BANGKOK (AP) - A former politician whose party was the apparent target of a disguised online propaganda campaign by the Thai army earlier this year said Friday she and her colleagues plan legal action in response.
Pannika Wanich, former spokeswoman for the now-dissolved Future Forward Party, said they had already been gathering information about the army’s information operations - or “IO” - when Twitter announced Thursday that it had identified and removed 926 accounts that had unacknowledged or concealed links to the Thai military.
She described the worst aspect of the army’s alleged action to be “using tax money to cause rifts and hatred among Thais,” and said the former party will file a lawsuit when its fact-finding is completed. She did not say what charges against the army it would seek.

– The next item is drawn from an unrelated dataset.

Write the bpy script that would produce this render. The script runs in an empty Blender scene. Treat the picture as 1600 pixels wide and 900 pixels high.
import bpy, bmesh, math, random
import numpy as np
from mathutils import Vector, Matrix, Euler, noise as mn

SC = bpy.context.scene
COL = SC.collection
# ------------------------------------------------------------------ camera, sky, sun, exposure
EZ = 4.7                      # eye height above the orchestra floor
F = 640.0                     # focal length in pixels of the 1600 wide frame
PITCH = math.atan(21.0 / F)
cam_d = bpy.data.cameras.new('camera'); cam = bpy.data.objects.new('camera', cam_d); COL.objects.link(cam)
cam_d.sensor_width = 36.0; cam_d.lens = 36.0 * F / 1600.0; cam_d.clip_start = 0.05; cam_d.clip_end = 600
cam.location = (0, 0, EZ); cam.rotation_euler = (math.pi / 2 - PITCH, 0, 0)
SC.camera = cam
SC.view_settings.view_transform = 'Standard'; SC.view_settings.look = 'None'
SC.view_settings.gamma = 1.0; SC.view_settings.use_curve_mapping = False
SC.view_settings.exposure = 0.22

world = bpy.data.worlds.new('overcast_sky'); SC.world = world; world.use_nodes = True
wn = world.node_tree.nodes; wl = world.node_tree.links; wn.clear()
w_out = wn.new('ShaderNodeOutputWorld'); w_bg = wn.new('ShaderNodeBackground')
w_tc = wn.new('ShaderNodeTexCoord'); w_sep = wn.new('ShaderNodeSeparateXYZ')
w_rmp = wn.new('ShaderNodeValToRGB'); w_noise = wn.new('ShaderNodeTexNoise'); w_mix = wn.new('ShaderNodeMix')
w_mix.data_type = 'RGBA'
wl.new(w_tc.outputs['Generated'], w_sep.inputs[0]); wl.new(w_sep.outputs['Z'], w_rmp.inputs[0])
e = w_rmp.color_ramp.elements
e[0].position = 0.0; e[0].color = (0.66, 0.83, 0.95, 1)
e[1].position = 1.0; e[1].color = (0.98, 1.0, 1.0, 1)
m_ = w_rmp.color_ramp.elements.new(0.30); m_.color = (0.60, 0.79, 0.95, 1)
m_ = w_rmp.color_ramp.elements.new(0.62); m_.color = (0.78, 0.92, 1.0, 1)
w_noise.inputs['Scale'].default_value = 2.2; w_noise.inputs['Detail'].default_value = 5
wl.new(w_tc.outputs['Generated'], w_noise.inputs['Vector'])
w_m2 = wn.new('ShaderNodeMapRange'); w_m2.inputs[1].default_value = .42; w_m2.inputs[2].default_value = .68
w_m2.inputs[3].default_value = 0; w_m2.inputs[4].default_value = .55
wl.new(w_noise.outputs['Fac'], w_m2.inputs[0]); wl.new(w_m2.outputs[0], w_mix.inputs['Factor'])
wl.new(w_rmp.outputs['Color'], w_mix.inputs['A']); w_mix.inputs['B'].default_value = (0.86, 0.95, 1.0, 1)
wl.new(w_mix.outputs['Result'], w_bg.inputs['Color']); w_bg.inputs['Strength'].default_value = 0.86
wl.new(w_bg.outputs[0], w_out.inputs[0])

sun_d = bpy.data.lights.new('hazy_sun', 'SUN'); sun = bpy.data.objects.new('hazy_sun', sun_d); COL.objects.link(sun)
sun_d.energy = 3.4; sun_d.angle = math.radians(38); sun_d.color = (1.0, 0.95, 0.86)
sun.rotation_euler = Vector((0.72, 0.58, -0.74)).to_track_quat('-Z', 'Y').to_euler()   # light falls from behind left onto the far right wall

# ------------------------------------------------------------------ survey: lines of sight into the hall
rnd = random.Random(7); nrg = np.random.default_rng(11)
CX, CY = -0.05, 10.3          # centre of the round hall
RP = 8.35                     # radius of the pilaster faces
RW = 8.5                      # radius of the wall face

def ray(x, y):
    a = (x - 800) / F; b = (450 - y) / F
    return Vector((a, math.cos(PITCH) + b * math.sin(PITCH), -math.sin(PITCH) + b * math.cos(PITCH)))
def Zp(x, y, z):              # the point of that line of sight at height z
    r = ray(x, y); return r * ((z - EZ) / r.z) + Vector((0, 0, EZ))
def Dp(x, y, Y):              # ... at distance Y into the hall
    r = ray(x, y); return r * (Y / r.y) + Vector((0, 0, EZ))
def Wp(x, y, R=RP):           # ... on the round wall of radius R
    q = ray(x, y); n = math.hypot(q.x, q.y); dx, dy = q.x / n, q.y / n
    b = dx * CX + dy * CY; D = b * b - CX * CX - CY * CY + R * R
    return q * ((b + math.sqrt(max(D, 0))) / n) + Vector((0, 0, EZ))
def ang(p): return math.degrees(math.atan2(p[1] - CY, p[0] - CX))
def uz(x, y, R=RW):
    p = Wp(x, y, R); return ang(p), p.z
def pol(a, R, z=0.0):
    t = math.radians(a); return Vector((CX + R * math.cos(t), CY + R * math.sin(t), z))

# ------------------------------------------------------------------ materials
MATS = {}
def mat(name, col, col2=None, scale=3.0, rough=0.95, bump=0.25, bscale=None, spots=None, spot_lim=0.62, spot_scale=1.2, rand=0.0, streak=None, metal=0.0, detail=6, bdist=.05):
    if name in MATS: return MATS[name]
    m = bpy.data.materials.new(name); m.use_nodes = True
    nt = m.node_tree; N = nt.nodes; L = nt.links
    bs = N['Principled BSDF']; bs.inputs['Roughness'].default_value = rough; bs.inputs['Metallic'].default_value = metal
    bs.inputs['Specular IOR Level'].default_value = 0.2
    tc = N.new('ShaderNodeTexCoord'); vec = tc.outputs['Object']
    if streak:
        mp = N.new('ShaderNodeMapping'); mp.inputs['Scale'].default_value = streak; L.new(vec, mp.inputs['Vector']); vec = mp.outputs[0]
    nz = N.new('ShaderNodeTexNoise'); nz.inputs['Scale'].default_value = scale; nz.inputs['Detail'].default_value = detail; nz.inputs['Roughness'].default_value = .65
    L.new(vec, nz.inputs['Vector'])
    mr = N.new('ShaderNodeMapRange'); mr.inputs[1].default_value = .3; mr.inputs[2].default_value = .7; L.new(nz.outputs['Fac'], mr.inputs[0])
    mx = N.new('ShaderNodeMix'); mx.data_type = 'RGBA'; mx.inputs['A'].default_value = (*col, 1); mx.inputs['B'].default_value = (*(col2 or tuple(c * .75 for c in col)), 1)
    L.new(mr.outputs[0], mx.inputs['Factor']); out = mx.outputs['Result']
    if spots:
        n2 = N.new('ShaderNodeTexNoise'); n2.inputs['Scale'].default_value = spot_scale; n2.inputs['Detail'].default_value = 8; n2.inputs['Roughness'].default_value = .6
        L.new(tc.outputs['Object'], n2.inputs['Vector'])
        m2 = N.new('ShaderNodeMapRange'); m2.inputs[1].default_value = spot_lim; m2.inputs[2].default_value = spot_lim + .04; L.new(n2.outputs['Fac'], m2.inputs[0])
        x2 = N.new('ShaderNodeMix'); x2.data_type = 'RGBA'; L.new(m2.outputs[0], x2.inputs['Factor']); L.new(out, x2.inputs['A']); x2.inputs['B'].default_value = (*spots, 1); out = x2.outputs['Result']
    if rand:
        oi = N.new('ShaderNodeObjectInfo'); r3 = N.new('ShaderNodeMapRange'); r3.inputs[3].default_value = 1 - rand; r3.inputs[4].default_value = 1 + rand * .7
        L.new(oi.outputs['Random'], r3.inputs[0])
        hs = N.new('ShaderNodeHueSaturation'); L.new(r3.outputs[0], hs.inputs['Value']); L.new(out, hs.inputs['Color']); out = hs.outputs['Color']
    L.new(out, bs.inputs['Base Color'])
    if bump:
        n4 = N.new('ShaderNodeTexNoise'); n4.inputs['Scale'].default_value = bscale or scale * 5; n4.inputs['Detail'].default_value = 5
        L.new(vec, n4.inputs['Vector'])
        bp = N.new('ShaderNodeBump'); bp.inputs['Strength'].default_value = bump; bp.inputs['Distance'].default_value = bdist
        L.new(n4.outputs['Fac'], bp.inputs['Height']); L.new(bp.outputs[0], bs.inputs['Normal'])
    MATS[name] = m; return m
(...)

Thai media have speculated about the general nature of the army’s IO activities, but Pannika said Twitter’s action proved the allegations were real because the social media company is a neutral party not involved with Thai politics.
Twitter announced it had taken down accounts with suspected links to state agencies in Cuba, Russia, Saudi Arabia and Iran, as well as Thailand.
An analysis by the Stanford Internet Observatory said the Thai army’s domestic information operation on Twitter “was used primarily to promote pro-government and pro-military positions and accounts on Twitter and to attack political opposition, particularly the Future Forward Party and Move Forward Party.” The California-based organization says it studies “abuse in current information technologies, with a focus on social media.”
The Future Forward Party won the third highest number of seats in last year’s elections, but was dissolved by the Constitutional Court in March this year for an alleged financial violation of election law. The ruling was controversial because the opposition party appeared to be targeted by the government for its popularity and anti-military positions.
The party’s leaders were expelled from Parliament and banned from political office for 10 years, while its remaining lawmakers mostly regrouped as the new Move Forward Party.
An army spokesman, Lt. Gen. Santipong Thampiya, told reporters Friday that the army used Twitter for communicating with the public and insisted it has no policy to use false accounts for any information operations. He said the army would contact Twitter.
The Stanford study said the suspect accounts “tended to rely on a few basic tactics, such as replying en masse with supportive messages to tweets from Army PR accounts and dogpiling onto tweets from opposition-aligned accounts.”
It added that generally little effort was made to give the accounts added credibility, with many lacking biographical blurbs and using stolen profile pictures.
“This was a coordinated but low-impact operation: most accounts had no followers and the majority of tweets received no engagement,” it concluded.